— Start —

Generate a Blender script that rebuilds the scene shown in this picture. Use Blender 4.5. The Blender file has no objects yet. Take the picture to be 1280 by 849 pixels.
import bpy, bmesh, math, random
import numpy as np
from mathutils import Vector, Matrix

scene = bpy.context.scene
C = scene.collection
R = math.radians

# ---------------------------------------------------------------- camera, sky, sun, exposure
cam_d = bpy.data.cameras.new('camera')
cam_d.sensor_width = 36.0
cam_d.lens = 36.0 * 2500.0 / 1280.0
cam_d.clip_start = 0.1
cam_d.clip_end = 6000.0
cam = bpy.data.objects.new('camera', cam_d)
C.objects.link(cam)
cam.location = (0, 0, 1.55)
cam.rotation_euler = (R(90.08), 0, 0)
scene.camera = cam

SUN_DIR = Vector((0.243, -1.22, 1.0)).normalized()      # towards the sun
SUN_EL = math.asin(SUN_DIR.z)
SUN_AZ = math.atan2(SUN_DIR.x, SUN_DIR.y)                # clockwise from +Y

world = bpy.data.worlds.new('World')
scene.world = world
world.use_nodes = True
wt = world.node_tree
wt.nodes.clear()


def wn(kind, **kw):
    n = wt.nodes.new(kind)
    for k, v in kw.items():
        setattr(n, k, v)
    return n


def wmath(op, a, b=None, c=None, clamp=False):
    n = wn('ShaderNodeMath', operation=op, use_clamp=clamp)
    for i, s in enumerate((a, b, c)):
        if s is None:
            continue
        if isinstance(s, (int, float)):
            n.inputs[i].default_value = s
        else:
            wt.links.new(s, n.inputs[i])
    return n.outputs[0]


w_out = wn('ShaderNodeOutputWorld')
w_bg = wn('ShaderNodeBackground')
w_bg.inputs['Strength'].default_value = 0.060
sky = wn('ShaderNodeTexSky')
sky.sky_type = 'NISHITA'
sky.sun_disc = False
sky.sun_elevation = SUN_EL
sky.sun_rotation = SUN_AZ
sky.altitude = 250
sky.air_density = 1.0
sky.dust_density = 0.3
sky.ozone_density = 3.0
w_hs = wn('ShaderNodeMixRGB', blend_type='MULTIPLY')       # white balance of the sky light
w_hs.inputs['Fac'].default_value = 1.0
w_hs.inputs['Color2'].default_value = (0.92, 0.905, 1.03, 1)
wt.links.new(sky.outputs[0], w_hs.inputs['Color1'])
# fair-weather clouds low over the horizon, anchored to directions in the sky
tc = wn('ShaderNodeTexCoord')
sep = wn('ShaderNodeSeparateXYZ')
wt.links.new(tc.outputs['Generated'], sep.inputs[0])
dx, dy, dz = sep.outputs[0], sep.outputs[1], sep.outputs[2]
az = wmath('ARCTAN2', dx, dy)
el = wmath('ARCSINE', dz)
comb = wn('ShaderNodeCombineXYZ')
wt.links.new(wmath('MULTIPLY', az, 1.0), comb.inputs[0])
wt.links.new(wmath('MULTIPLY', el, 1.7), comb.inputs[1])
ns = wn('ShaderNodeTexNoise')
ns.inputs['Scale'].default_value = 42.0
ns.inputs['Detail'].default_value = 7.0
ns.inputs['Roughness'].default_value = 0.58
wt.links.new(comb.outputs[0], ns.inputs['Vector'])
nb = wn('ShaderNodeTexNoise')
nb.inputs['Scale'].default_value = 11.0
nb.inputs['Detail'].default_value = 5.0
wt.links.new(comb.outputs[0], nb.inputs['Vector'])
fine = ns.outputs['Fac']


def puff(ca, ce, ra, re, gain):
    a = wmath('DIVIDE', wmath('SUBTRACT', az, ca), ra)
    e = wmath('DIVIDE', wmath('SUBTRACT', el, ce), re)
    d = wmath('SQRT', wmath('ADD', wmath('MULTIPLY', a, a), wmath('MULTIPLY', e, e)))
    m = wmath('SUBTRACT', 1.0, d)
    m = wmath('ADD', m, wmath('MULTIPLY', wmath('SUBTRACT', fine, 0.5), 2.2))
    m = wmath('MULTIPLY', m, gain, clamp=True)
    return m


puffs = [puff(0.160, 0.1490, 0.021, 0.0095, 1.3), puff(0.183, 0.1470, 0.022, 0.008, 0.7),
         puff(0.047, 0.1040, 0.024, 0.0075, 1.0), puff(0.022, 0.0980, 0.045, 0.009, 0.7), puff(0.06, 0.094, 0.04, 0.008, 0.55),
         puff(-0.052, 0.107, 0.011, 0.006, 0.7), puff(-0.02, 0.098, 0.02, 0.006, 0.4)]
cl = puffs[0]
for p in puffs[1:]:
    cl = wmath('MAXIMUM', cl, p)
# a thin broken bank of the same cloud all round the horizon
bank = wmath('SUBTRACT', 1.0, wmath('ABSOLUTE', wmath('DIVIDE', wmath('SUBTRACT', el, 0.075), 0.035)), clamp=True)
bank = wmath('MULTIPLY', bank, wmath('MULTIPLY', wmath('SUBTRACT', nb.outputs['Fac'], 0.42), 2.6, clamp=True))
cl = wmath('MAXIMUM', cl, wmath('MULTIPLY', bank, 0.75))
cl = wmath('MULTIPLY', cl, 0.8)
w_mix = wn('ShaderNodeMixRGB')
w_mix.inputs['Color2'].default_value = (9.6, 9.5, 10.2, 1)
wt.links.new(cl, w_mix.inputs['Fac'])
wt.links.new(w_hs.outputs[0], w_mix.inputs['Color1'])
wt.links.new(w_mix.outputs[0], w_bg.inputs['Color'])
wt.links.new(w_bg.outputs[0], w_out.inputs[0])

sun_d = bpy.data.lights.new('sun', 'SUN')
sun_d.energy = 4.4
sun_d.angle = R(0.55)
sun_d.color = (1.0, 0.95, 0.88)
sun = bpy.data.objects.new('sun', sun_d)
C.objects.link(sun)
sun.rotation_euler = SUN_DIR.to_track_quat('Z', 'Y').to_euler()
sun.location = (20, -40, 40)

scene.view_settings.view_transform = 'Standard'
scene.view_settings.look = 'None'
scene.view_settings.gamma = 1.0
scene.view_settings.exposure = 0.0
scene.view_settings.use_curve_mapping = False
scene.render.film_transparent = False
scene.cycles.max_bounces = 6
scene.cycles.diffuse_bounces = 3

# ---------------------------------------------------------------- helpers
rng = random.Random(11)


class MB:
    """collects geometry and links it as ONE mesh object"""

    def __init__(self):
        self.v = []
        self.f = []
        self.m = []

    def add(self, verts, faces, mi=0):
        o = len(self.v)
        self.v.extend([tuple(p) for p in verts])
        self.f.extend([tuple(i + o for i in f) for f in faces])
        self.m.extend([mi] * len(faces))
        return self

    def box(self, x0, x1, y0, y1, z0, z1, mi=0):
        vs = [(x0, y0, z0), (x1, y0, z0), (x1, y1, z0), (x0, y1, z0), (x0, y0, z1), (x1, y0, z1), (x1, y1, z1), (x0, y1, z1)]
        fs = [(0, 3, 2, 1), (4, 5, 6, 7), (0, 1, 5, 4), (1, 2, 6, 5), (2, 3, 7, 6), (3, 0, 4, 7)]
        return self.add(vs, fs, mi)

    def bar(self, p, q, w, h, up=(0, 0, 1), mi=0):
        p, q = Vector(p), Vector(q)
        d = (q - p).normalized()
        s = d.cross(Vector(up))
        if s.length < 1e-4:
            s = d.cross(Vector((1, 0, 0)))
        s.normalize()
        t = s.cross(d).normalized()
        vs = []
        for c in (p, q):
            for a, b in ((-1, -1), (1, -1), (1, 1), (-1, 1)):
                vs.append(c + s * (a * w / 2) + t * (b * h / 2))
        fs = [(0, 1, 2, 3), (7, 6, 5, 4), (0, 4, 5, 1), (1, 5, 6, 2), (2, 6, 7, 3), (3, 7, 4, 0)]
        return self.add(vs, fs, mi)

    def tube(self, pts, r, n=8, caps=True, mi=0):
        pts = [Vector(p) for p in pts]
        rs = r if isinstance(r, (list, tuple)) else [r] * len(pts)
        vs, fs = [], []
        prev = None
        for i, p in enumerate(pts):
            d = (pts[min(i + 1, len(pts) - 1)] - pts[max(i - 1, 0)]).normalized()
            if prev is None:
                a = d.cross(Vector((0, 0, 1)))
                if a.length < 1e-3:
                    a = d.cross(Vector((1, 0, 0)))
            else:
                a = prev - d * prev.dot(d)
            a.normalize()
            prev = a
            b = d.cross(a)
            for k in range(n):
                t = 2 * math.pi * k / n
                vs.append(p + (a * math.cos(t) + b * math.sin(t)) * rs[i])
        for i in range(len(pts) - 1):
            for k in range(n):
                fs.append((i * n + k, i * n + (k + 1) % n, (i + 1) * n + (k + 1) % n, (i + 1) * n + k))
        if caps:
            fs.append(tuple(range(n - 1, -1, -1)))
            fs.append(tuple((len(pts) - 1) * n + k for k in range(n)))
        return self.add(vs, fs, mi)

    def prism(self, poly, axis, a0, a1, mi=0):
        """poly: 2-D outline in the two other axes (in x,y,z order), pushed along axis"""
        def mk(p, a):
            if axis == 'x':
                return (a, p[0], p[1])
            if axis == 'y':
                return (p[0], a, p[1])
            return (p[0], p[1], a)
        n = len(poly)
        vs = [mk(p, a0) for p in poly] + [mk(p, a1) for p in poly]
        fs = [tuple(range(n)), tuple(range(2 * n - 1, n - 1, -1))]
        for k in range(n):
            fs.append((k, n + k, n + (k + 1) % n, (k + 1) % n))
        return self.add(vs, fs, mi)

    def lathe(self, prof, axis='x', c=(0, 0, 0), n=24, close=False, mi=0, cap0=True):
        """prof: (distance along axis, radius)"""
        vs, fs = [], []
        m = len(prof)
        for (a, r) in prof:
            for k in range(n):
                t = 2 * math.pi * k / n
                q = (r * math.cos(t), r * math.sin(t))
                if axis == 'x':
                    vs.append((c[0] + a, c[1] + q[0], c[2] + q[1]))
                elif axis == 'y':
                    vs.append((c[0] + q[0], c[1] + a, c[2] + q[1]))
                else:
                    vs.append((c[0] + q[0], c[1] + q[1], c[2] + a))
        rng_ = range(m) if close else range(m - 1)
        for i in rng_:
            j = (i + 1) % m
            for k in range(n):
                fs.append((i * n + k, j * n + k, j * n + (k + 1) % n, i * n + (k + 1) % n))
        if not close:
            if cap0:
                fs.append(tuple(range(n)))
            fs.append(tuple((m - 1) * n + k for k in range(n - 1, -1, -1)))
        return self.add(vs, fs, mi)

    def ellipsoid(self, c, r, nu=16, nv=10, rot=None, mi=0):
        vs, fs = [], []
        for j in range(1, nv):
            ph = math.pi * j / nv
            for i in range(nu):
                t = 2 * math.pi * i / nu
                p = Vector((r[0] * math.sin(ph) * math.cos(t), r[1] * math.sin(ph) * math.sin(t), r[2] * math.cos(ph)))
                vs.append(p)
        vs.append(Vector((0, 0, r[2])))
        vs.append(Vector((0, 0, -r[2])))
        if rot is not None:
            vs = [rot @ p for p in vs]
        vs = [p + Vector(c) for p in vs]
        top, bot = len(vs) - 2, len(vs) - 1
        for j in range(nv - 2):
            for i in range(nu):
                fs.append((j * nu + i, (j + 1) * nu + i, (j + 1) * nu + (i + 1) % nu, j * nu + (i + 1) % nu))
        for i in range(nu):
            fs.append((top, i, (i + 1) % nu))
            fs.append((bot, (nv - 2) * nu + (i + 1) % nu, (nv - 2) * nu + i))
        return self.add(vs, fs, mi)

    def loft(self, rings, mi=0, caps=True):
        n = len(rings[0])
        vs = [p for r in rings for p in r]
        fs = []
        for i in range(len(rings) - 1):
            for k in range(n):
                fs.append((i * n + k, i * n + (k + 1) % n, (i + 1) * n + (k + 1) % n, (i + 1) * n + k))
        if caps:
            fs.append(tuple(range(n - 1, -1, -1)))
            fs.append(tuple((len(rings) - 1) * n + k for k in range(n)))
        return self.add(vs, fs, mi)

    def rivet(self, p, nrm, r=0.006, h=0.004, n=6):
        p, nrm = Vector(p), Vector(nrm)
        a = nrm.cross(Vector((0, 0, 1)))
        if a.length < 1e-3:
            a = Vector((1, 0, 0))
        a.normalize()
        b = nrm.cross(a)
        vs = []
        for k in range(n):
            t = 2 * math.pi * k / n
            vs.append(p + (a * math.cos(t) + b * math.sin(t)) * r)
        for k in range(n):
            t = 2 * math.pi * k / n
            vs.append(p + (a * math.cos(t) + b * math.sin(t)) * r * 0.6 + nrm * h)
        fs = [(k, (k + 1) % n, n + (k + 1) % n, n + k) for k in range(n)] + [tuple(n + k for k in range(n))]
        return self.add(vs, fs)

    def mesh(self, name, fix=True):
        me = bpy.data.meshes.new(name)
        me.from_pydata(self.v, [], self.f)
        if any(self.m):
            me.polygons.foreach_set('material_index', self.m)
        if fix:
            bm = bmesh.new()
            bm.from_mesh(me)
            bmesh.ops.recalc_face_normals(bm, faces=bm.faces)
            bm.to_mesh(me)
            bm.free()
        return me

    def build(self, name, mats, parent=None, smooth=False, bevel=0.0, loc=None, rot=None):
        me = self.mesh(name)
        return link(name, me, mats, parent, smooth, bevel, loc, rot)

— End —

Please give an exact restatement of only the lines from the beginning of the material above to the line with "from mathutils import Vector, Matrix", inclusive.

EXERCISE OUTPUT ->
Generate a Blender script that rebuilds the scene shown in this picture. Use Blender 4.5. The Blender file has no objects yet. Take the picture to be 1280 by 849 pixels.
import bpy, bmesh, math, random
import numpy as np
from mathutils import Vector, Matrix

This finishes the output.